Atualmente, fazem parte do show, além de Lucas Mendes, os jornalistas Caio Binder, Lúcia Guimarães e o economista Ricardo Amorim. O amado/odiado escritor Diogo Mainardi também dá as caras, em intervenções gravadas no Rio de Janeiro. "A combinação de informação com opinião inteligente ou polêmica sem deu certo", afirma Mendes, que confessa ter "roubado" elementos do programa McLaughin Group, da rede americana NBC, para criar o Manhattan Connection.
O problema é que algumas mesas não são informativas e, tampouco, inteligentes. É o caso do Fora do Ar, atração do SBT estrelada pelo diretor teatral Cacá Rosset, o jornalista Jorge Kajuru e as apresentadoras Hebe Camargo e Adriane Galisteu. Ou melhor: era, porque o programa foi extinto na semana passada, sob a justificativa do fim do contrato da ala masculina. Nos bastidores, porém, fala-se em um certo mal-estar da direção da emissora com relação ao estilo agressivo de Kajuru, principalmente depois de suas críticas contundentes contra o ex-prefeito de São Paulo, e atual detento, Paulo Maluf.

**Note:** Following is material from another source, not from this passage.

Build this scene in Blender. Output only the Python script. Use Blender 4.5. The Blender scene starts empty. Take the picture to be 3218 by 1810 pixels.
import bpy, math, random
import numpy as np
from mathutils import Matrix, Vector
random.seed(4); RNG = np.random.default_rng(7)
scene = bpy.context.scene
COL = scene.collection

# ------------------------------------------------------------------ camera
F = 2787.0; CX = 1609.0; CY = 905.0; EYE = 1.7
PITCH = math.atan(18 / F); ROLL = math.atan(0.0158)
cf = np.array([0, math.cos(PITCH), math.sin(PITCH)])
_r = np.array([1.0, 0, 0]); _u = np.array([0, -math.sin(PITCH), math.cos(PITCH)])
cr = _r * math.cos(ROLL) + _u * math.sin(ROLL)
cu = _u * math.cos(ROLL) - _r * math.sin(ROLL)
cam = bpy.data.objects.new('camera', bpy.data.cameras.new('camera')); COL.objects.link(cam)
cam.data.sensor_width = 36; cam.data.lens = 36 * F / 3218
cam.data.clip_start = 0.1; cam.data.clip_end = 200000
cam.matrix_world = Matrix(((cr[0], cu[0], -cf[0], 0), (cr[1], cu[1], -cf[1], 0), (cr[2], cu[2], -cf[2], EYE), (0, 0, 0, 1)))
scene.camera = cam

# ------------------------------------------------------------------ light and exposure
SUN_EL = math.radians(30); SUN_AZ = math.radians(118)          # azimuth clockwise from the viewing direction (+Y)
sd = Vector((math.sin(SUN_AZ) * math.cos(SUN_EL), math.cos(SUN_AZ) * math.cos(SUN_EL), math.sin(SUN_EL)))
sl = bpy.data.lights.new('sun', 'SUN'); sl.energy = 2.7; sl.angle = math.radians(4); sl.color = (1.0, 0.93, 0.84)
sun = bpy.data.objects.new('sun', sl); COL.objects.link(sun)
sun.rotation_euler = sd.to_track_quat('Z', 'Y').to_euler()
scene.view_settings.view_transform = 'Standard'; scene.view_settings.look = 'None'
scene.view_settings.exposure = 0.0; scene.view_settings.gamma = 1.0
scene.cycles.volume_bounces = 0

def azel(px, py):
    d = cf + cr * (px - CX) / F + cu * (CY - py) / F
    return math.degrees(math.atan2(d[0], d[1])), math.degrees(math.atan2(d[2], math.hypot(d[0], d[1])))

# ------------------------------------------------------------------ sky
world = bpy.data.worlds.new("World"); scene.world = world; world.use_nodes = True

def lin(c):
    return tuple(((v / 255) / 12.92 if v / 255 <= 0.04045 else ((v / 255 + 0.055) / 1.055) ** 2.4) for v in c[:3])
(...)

Seja como for, o Fora do Ar, mesmo com a verve polêmica de Kajuru, é um exemplo clássico de debate pouco construtivo, em que a opinião pura e simples acaba sendo o único conteúdo. Por outro lado, deve-se reconhecer a validade desse tipo de programa em um país onde se reflete muito pouco sobre os grandes (e pequenos) temas. "Na forma de bate-papo, fica mais fácil tornar acessíveis certos assuntos mais áridos. É uma oportunidade de discutir as coisas com leveza, e isso aproxima as pessoas", arrisca Lilian Amarante, diretora do VJs em Ação, há um ano na grade da MTV.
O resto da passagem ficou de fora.